Draped across the landscape are large plastic pipes that connect to these steel pipes and take all the gas to a central point. Imagine these wells as a giant vacuum cleaner sucking up all the gas, and then you are not far off what is happening. This suction is so strong that it actually sucks in a bit of air from above the surface of the landfill. In this way, the landfill operator by monitoring the oxygen content knows that no gas is escaping from the landfill.

The landfill gas is cooled to remove condensable materials. Cooler gas has more energy because it expands more on combustion – the gas is then fed into one of seven gas engines. Each state of the art engine produces 1 megawatt of electricity 24 hours a day.  At any given time five to six engines are in operation with more to come as the gas field increases.
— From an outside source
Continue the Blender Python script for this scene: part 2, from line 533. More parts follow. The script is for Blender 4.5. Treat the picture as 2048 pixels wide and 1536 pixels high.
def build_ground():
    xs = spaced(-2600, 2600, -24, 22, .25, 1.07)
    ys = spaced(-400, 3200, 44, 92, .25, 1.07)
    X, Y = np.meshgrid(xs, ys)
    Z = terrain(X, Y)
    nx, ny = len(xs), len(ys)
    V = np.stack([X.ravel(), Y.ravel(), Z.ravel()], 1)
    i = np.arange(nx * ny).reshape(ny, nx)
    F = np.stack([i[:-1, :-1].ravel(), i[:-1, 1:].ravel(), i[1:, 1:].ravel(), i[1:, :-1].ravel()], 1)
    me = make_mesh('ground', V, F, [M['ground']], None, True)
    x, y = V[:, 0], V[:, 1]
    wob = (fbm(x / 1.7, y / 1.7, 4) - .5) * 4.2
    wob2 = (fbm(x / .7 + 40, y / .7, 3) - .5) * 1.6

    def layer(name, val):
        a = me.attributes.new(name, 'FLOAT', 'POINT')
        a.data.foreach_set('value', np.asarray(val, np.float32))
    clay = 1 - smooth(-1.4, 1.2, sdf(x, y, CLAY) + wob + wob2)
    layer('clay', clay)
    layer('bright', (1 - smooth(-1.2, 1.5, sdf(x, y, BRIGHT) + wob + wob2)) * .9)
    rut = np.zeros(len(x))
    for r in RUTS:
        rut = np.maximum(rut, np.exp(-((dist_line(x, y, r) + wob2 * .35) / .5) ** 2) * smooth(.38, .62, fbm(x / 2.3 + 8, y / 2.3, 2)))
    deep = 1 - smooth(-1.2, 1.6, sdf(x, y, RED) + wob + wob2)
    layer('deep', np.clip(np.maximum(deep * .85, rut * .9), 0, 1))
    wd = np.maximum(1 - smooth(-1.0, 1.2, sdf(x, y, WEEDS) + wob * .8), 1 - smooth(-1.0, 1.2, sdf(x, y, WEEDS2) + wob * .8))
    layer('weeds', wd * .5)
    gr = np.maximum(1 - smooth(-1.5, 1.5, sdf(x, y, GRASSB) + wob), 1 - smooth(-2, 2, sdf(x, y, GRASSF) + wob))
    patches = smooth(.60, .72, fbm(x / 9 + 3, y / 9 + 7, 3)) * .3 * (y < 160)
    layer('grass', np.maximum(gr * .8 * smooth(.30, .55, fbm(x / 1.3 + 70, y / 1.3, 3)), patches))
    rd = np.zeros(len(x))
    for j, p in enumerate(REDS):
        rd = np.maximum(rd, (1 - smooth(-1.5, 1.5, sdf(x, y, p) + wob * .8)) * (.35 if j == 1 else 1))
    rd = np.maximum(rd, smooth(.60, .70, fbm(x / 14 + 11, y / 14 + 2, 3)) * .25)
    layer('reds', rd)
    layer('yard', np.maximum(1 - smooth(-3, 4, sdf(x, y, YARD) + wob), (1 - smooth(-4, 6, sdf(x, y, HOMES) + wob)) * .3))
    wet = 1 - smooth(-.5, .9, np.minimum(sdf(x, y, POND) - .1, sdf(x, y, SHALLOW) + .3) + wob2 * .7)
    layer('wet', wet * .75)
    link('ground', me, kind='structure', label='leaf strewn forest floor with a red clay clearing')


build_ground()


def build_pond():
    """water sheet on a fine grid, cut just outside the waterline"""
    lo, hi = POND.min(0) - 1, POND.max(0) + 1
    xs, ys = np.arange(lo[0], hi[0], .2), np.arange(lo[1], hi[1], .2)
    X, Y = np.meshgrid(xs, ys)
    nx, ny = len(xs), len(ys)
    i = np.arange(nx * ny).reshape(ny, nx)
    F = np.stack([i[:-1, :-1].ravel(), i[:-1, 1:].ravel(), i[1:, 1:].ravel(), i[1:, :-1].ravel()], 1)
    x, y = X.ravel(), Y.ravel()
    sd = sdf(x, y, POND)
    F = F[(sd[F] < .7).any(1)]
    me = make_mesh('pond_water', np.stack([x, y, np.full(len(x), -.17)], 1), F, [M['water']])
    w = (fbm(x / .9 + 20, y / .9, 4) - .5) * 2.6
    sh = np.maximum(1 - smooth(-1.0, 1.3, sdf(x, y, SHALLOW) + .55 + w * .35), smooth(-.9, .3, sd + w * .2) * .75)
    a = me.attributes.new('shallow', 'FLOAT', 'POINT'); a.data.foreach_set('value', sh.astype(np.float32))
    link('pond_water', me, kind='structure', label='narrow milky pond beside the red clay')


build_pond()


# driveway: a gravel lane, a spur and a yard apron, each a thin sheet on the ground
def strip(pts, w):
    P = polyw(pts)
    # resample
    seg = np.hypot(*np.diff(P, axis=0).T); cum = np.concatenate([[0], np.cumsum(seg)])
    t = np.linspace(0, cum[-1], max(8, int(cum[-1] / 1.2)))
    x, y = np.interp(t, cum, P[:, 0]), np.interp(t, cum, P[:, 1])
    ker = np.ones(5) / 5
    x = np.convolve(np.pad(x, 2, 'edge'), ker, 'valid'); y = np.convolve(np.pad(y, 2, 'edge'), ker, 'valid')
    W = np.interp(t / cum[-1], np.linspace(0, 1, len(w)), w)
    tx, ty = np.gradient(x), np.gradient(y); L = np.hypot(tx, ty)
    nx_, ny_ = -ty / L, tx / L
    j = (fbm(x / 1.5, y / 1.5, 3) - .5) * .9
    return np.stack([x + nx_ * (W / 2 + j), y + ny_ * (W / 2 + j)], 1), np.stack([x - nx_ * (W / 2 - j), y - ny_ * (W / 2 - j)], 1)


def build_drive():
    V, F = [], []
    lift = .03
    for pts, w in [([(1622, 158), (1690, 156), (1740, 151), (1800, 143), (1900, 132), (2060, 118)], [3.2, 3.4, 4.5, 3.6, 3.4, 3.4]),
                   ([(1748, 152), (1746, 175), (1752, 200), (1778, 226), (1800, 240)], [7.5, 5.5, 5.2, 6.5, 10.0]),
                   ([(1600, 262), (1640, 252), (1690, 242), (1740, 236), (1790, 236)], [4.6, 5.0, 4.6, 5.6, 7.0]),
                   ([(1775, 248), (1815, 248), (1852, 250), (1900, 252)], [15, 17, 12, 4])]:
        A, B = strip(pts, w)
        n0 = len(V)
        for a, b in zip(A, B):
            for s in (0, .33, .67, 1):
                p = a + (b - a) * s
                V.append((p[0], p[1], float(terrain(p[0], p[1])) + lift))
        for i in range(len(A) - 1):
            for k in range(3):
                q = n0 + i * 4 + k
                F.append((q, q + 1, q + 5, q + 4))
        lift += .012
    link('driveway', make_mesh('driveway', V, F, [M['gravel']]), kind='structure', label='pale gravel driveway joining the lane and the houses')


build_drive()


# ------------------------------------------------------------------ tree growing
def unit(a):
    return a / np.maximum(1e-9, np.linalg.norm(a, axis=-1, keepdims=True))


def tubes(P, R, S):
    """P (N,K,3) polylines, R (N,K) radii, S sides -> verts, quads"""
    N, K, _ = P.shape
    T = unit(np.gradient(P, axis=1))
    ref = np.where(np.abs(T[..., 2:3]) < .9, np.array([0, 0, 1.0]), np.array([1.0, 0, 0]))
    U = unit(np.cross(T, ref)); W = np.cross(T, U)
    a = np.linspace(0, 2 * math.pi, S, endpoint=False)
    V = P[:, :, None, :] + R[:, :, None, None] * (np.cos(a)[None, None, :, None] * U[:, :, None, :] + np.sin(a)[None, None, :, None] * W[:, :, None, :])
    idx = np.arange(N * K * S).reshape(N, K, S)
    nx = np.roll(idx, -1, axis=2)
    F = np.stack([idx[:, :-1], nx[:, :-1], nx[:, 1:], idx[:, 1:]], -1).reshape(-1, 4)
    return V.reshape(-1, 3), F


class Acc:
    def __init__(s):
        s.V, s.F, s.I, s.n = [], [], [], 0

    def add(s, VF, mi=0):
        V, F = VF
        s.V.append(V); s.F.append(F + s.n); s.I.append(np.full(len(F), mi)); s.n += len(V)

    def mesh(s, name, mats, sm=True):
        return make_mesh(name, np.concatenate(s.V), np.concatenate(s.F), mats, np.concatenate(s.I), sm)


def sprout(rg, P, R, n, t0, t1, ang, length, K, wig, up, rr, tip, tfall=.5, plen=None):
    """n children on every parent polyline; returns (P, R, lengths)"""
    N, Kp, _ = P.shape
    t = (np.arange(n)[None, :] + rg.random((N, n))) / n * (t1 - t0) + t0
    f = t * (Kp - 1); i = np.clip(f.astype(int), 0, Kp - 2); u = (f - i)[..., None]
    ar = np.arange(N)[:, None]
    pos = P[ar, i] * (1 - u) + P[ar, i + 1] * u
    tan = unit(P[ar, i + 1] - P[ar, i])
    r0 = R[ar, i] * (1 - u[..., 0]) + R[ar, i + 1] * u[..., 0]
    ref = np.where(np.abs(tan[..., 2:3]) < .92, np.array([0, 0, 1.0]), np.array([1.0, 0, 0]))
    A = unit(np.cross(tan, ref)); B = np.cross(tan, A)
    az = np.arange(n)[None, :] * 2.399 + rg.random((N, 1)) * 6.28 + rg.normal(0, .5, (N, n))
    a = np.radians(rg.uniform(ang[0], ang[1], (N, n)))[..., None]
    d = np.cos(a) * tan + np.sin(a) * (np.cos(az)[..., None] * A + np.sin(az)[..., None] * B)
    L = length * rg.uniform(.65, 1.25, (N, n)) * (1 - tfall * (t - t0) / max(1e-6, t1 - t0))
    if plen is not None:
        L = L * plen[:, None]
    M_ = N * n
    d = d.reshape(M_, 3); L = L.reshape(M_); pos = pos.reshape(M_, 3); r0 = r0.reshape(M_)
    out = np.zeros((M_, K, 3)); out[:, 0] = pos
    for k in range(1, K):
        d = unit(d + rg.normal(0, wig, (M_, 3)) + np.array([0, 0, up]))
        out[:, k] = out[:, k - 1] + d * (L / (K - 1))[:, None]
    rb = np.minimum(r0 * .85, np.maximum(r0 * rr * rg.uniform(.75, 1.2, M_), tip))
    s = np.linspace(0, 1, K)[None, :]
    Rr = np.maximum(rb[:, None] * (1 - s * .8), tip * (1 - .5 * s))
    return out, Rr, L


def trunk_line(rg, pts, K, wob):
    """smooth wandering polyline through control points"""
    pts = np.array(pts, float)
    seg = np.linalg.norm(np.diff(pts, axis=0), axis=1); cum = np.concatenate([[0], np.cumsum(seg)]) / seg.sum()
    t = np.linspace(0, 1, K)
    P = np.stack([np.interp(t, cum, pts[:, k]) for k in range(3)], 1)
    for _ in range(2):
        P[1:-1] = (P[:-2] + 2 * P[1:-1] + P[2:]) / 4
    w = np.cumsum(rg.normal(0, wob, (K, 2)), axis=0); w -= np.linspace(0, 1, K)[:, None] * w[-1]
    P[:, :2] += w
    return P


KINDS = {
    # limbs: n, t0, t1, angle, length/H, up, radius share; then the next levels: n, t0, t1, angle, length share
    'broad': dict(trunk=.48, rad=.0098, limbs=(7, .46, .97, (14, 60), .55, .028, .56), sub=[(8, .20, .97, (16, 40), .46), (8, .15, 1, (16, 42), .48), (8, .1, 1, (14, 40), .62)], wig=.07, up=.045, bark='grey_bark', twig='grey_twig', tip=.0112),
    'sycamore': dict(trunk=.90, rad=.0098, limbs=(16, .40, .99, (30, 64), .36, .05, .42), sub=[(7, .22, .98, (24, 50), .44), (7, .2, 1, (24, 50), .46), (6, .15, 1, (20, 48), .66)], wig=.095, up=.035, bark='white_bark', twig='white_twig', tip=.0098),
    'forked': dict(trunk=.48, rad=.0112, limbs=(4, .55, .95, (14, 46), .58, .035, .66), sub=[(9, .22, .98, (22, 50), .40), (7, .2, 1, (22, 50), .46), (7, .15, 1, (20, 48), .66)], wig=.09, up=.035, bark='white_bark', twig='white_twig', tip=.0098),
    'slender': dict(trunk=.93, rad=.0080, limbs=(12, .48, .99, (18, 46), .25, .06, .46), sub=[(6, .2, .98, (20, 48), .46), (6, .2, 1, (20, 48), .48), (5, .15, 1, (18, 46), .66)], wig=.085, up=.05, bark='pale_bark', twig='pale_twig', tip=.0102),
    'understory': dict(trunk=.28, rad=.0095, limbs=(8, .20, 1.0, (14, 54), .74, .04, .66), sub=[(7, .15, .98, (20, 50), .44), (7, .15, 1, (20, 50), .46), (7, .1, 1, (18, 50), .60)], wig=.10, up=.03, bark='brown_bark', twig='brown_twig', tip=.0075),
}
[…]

This landfill gas field produces about 35 to 40,000 megawatts of baseload power per year and will do so for many years. Electricity will still be generated long after the landfill is closed. 35,000 megawatts is enough energy to power 23,000 electric cars each traveling 15,000kms per year.  A Car produces about two tons of co2 per year so you could say about 46000 tons of co2 could be saved by going electric.

Clearly, in the future, everything from cars to perhaps ships and airplanes may need to be powered by electricity. Electric cars alone will require a 30% increase in power production.  It is obvious that renewable electricity will be the clean energy currency of the future and that landfills that use methane capture to provide baseload electricity will have a positive part to play.